Kaufen auch Sie ein Stück Partei!

Künstler übernehmen Schulden von Chance 2000. Partei von Christoph Schlingensief tritt doch zur Bundestagswahl an. Jeder kann Optionsscheine erwerben  ■ Aus Berlin Robin Alexander

Der Konkurs von Chance 2000 ist abgewendet. Gestern teilte der Parteigründer und Vorsitzende Christoph Schlingensief in Berlin mit, die Schulden von Chance 2000, immerhin 100.000 Mark, seien komplett beglichen. Die Partei mit dem Motto „Scheitern als Chance“ verfüge somit wieder über ein Grundkapital von 8.750 Mark. „Sieben Teilhaber“ hätten die Partei in letzter Minute vor dem Konkursrichter gerettet, berichtete Schlingensief. Wer die Teilnehmer konkret sind, wollte der Theater- und Filmemacher nicht sagen. Es handle sich um einen „Zusammenschluß dreier international arbeitender Independent-Labels aus Deutschland, Japan und England“, weitere Unterstützung komme von vier Unternehmen, erklärte Schlingensief lediglich. Die Unterstützer stammten alle aus dem Bereich der Kultur, einer sei ein „ehemaliger RAF-Sympathisant“.

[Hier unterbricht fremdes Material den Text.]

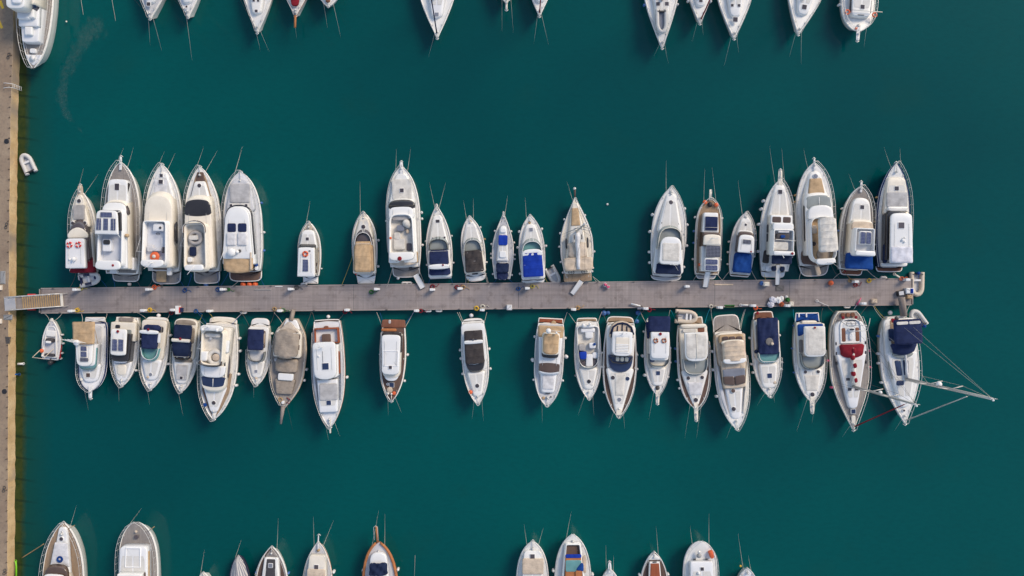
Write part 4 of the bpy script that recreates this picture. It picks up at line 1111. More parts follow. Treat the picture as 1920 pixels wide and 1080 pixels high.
# T11 small sailing boat with blue covers
b = Boat(R4, 'small_sloop', 'small boat with blue square cover', 'slim white boat with square blue cover amidships and navy stern hood', (197, 905), (207, 325), 93, 'sail', (.9, 1.4), deck='lgrey', cat='boat', group=GT)
b.slab('coachroof', 745, 450, 46, 26, 1.3, 1.75, 'clean', r0=.1, r1=.7, b1=8, taper=.1); b.box('hatch_cover', -26, 26, 500, 455, 1.75, 1.95, 'clean', rd=.08)
b.box('blue_cover', -40, 40, 608, 520, 1.8, 1.95, 'royal', rd=.06); b.box('sliding_hatch', -28, 30, 718, 662, 1.75, 1.9, 'clean'); b.box('bench', -40, 46, 765, 742, 1.2, 1.5, 'cool')
b.box('cockpit_sole', -50, 50, 780, 765, 1.0, 1.2, 'nearblack'); b.box('instrument_panel', -26, 26, 778, 755, 1.25, 1.6, 'grey')
b.canopy(848, 770, 52, 56, 1.9, 'navyd', ribs=1, r=.1, crown=.15, zb=1.1); b.canopy(912, 848, 44, 52, 1.7, 'navy', name='stern_hood', ribs=0, r=.3, crown=.2, poles=False, zb=1.1)
b.box('hood_window', -30, -4, 915, 895, 1.45, 1.62, 'hatchg'); b.box('hood_window', 4, 32, 915, 895, 1.45, 1.62, 'hatchg')
b.rail(.5, 1.0, .5); b.anchor(k=.6); b.bowlines((243, 180))
for sd_, vs in ((-1, (485, 602, 688, 722, 862)), (1, (485, 585, 692, 728, 868))):
    for v in vs: b.fender(sd_, v, k=.85)
b.line(-45, 900, (95, 980), 'ropeb'); b.line(50, 900, (340, 990), 'ropeb')
# T12 royal blue canopy
b = Boat(R4, 'cabin_cruiser', 'cruiser with bright blue canopy', 'white cabin cruiser with a bright royal blue cockpit canopy', (470, 915), (440, 350), 113, 'yacht', (1.0, 1.6), deck='white', group=GT)
b.platform(948, 90, 'clean', z=.75, w1=104, r=.5)
b.slab('foredeck_trunk', 600, 425, 78, 34, 1.45, 1.8, 'white', r1=.8, taper=.12); b.hatch(473, 1.84, 32, 2, mat='hatchg')
b.slab('windscreen_glass', 660, 590, 84, 70, 1.7, 1.95, 'glasst', r1=.8, b1=14, rake=.4); b.screen(672, 590, 86, 72, 1.7, 2.4, 'glassg', r1=.8, b1=14, rake=.5, frame='whitep')
b.slab('cockpit_coaming', 905, 650, 104, 92, 1.1, 1.8, 'white', r0=.2)
b.slab('radar_arch', 700, 655, 88, 84, 2.3, 2.55, 'clean', r0=.1, r1=.5, b1=10)
b.canopy(885, 678, 88, 82, 2.6, 'royal', ribs=3, r=.06, crown=.12, zb=1.5)
b.rail(.3, 1.0, .55); b.anchor(k=.8); b.ball('coiled_rope', 410, -8, 1.75, 12, 'ropeo', .4); b.bowlines((398, 200))
for sd_, vs in ((-1, (487, 622, 852)), (1, (475, 622, 832))):
    for v in vs: b.fender(sd_, v)
b.box('name_lettering', -40, 30, 915, 910, 1.11, 1.13, 'grey'); b.line(-95, 900, (345, 990)); b.line(100, 890, (608, 968), 'ropey')
# T13 cream sailing yacht
b = Boat(R4, 'sailing_yacht', 'cream yacht with stowed white mainsail', 'wide cream sailing yacht with teak stern and tan foredeck pad', (865, 930), (835, 190), 142, 'sail', (1.1, 1.6), deck='cream', cat='sailing yacht', group=GT)
b.slab('coachroof', 720, 240, 92, 22, 1.4, 1.85, 'cream', r0=.1, r1=.8, taper=.12)
b.slab('foredeck_pad', 435, 285, 38, 26, 1.85, 1.98, 'tan', r0=.1, r1=.2, u=-4)
for u in (-94, 96): b.box('side_window', u - 7, u + 7, 635, 545, 1.5, 1.7, 'glass')
for u in (-22, 44): b.box('skylight', u - 5, u + 5, 560, 515, 1.85, 1.9, 'hatch')
b.box('side_seat', -86, -58, 650, 590, 1.85, 2.0, 'sand'); b.box('mat', -66, 80, 645, 590, 1.86, 1.96, 'tanp')
b.canopy(720, 585, 86, 78, 2.45, 'sand', name='sprayhood', ribs=1, r=.3, crown=.25, poles=False, droop=.2)
b.canopy(828, 718, 128, 128, 2.6, 'tanp', name='bimini', ribs=1, r=.1, crown=.15, zb=1.3)
b.box('cockpit_sole', -126, 120, 928, 855, 1.1, 1.2, 'teakw', rd=.03); b.box('bench', -110, 108, 858, 835, 1.2, 1.5, 'cream')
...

Ein Geldgeber outete sich gestern selbst. Es ist der Regisseur Tom Tykwer. Der Träger des Bundesfilmpreises ist unter anderem der Macher von „Lola rennt“, zur Zeit in deutschen Kinos zu sehen. Über die Höhe seines Anteils wollte Tykwer nicht sprechen. Die Kredite, die Chance 2000 vor der Pleite retteten, sind „zinslos und nur bedingt rückzahlbar“, erklärte Christoph Schlingensief. Über die Motive möglicher Unterstützer hatte Schlingensief im Spiegel gesagt: „Es gibt Leute, die ertragen die Langeweile nicht mehr, die sich durch die ewige Betrachtung der Dax-Kurven eingestellt hat. Die entwickeln subversive Kräfte und sagen sich, bevor sie mit einem prallen Konto einschlafen, wollen sie lieber ins Leben zurückkehren.“ Auch Menschen mit nicht ganz so prallem Konto können Geld für Chance 2000 ausgeben. Schlingensief kündigte gestern die Ausgabe von Optionsscheinen im Wert von 30, 50 und 100 Mark an. Bei einem Zusammenbruch der neugegründeten Gesellschaft „Chance 2000 International“ gehen diese Optionsscheine allerdings „in den Bereich der Kunst“ über und werden wertlos.

Die „Privatisierung“ von Chance 2000 sei notwendig gewesen, um eine Konkursverschleppung zu verhindern, so Schlingensief. Nach der abgewendeten Pleite will er nun auch wieder den Parteivorsitz übernehmen, den er vor einer Woche niedergelegt hat. Außerdem ist er Direktkandidat im Berliner Wahlkreis Mitte/Prenzlauer Berg. Noch am Abend des 27. Septembers, unmittelbar nach der Bundestagswahl, will Schlingensief jedoch von allen Ämtern zurücktreten.